RS: And who goes mad.
JT: I know madness. I've been close to madness in my life, and there is a certain clarity to mad people. They are able to see reality in a different way. I think Titus finally becomes a man whose consciousness has been opened, and he knows the way it is, and he knows he has to die. Shakespeare puts all kinds of violence on the same common denominator. He says, "All right, you think you can justify a glorious war? I'm going to kill your firstborn because my religion says it's important." Then you go into lust, infanticide, rape, nihilistic violence. Ultimately, violence will end in violence, and that's it. You might say you have to go into World War II and bomb because of the Holocaust, blah, blah, blah. You're right, but it will never end. There will always be a repercussion if you use violence. I think this is the most important thing for people and young people to understand about this story. At the same time you enjoy it because it's entertainment.

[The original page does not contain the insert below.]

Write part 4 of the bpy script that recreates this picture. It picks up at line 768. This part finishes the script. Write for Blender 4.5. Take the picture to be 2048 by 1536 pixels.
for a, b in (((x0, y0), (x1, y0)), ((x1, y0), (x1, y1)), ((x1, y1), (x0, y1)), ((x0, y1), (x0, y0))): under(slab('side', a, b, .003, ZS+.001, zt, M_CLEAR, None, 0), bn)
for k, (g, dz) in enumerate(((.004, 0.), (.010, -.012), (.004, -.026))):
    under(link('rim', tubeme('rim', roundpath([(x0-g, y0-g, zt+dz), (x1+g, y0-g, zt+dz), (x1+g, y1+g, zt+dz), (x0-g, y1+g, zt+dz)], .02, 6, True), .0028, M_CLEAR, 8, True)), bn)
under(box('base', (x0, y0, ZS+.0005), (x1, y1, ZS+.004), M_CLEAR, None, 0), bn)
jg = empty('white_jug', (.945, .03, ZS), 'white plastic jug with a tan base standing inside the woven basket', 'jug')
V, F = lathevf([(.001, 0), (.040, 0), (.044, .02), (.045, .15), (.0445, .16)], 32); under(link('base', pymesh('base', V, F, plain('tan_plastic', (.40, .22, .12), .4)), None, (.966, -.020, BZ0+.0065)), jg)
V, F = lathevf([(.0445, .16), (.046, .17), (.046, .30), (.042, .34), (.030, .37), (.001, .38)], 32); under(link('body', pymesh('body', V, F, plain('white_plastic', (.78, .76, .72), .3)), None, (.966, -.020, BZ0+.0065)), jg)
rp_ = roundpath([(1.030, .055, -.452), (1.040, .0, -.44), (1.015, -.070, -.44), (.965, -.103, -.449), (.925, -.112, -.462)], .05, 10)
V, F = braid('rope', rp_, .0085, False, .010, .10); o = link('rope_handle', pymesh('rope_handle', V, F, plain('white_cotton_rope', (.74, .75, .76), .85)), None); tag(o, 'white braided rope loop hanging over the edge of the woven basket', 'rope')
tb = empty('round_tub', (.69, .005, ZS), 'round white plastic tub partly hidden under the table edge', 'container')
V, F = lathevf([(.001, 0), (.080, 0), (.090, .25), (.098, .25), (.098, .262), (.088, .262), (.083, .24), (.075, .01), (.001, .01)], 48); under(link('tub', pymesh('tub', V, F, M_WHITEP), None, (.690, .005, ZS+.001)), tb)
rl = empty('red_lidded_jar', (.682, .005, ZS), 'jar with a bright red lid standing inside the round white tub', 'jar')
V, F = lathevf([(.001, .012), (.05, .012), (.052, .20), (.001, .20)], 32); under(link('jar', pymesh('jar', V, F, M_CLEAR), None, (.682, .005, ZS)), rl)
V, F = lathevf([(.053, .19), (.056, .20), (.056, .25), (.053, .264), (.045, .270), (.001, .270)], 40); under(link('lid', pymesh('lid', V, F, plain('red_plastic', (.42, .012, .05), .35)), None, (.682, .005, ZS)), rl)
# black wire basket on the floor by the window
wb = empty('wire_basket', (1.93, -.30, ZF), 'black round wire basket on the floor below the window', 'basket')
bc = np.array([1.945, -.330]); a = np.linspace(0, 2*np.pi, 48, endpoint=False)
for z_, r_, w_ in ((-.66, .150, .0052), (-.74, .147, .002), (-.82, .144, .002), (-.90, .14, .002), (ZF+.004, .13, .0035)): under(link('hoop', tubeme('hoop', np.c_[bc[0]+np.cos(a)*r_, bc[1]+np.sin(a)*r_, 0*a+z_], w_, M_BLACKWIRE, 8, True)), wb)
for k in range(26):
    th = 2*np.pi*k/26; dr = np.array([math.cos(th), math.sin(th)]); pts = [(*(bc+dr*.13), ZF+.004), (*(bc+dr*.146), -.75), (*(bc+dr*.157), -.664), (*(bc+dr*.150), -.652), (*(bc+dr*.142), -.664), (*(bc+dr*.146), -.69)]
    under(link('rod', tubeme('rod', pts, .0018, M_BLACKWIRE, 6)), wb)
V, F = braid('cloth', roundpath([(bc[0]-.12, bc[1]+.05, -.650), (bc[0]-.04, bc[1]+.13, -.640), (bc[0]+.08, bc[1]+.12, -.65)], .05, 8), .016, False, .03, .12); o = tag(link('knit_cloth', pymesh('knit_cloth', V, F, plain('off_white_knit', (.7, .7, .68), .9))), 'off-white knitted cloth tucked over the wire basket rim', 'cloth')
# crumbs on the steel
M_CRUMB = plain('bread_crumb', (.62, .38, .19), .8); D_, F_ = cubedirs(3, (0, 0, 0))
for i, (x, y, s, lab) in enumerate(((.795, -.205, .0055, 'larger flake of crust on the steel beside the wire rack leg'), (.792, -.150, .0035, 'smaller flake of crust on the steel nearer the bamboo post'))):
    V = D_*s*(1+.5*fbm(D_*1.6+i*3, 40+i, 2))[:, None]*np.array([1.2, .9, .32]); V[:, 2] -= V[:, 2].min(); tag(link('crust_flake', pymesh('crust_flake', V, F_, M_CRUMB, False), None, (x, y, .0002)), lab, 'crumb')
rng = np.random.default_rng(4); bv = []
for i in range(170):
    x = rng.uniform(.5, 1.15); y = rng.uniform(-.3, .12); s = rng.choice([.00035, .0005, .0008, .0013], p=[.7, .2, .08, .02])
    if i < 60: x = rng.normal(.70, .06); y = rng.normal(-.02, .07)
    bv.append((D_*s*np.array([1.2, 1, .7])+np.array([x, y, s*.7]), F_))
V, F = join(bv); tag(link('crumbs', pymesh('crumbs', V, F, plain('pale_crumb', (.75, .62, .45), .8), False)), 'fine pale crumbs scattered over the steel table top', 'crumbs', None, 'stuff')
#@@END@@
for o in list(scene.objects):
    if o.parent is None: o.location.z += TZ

RS: While planning to massacre students, the Columbine High School killers discussed potential directors of the film based on their story.
JT: Don't you think that's Titus altogether? All of a sudden you're jolted like Pulp Fiction; you're going, "Wait a second!" Shakespeare, this angry young writer, is making you uncomfortable with things because he sucks you in, and I think that disturbing feeling is thrilling because it upsets you, and, "Wait a second--I was laughing. Now I'm crying." And Titus is laughing, and then he says, "I have not another tear to shed." The original play is overwritten, and that's why I think it got a bum rap. Shakespeare didn't edit himself. He didn't have a red pencil. They gave pages to the actors. The actors edited it. He wasn't there for publishing. If people say it's a bad play, I would have to agree that the entire play of Titus is overwritten, but I had a great time with it because it's a pearl within an oyster--a big, shiny, brilliant, beautiful pearl. But we have to get rid of this excess baggage of scholars like Howard Bloom or whomever who keep saying, "Oh, oh! What about the play?" It's not meant to be read. It's meant to be performed.